A new memorial commemorating the victims of a Japanese merchant ship sunk by the German navy in the final days of World War I will be unveiled later this year in Wales.

More than 200 sailors and passengers died when the Hirano Maru was torpedoed by a German U-boat in the Irish Sea in October 1918, just over one month before the peace armistice was signed to end the war.

As one of the Allies contributing alongside Britain and France to the war effort, merchant vessels from Japan were seen as legitimate targets by Germany.

(Grave post for the victims aboard the torpedoed Hirano Maru)

  [Photo courtesy of a resident in Angle] 

After the ship was sunk, local residents in Pembrokeshire, Wales, found at least 20 bodies along different stretches of the county's coastline, although the British national broadcaster BBC says the majority of bodies were found washed up on Irish beaches.

The bodies of victims were buried in a local churchyard and a wooden memorial was erected at the time, but this has since rotted away.

According to the vessel's shipping company Nippon Yusen K.K., the boat was in the beginnings of a journey from Liverpool to Yokohama when it was torpedoed, with only 30 of the 240 people onboard surviving the attack.

Approximately two-thirds of those onboard were crew, and the rest passengers.

In the local church of Angle, a small village in Wales, burial records list nine anonymous victims, only naming one man, Shiro Okoshi, who is recorded in the shipping company's records as having been a waiter on the ship.

(Photo courtesy of Setsuo Kato)

It is unknown whether the remaining victims were Japanese, as some passengers and crew were foreign, including a British captain.

The church also possesses old photos in the churchyard of a wooden grave marker, which according to its inscription was erected 11 days after the ship was sunk.

David James, honorary secretary of the West Wales Heritage Maritime Society, has been raising funds to create a new memorial with support from Nippon Yusen.

As a former serviceman, James spent time serving the British Army in Germany and Libya, where he noticed the graves of British soldiers had markers, inspiring him to commemorate the victims of war in his hometown. "We must remember them," he said.

The unveiling ceremony of the memorial to the 10 victims will take place on Oct. 4, exactly 100 years after the sinking took place, and will be attended by local residents and representatives from Nippon Yusen and the Japanese Embassy.
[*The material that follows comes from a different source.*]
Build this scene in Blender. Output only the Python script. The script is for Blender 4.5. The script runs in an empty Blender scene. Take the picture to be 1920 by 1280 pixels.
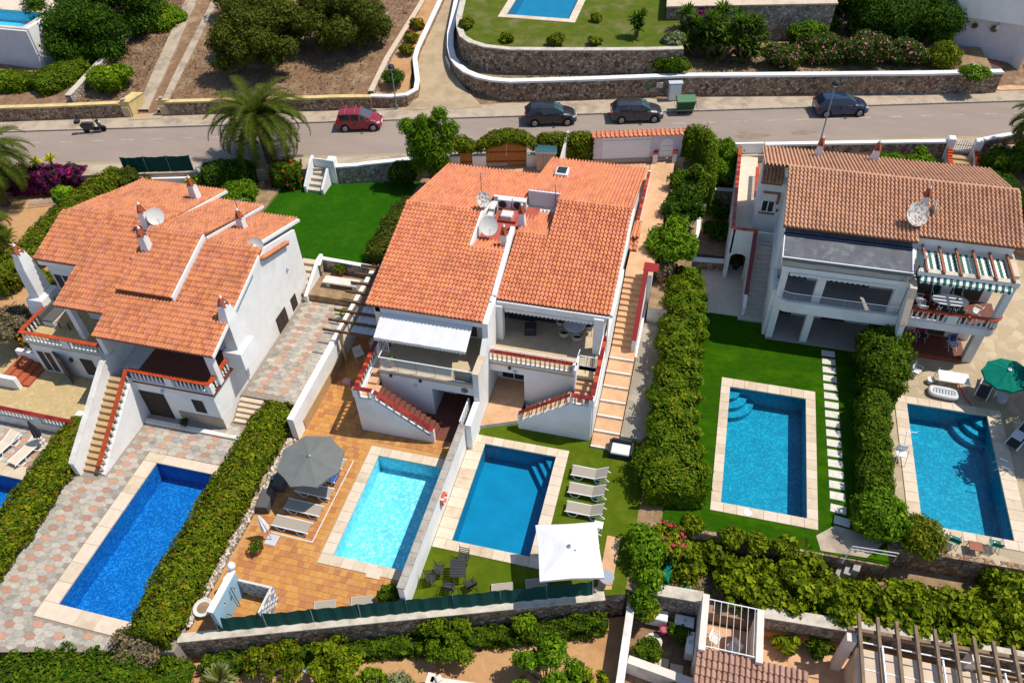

"The men in the graves there had families, somebody grieved when they died," James said. He hopes the memorial will "show there is feeling here, and compassion."

(David James, 7th from right, is pictured with Angle residents. Photo courtesy of Setsuo Kato) 

He also said he wants the memorial to keep the story alive among younger generations and help them understand the realities of war.

A spokesperson for Nippon Yusen said it was always difficult to retrieve keepsakes to send back to the families of victims who die when a ship is lost at sea.

The company believes the sinking of the Hirano Maru could be the greatest loss experienced in Japanese commercial shipping during the course of World War I.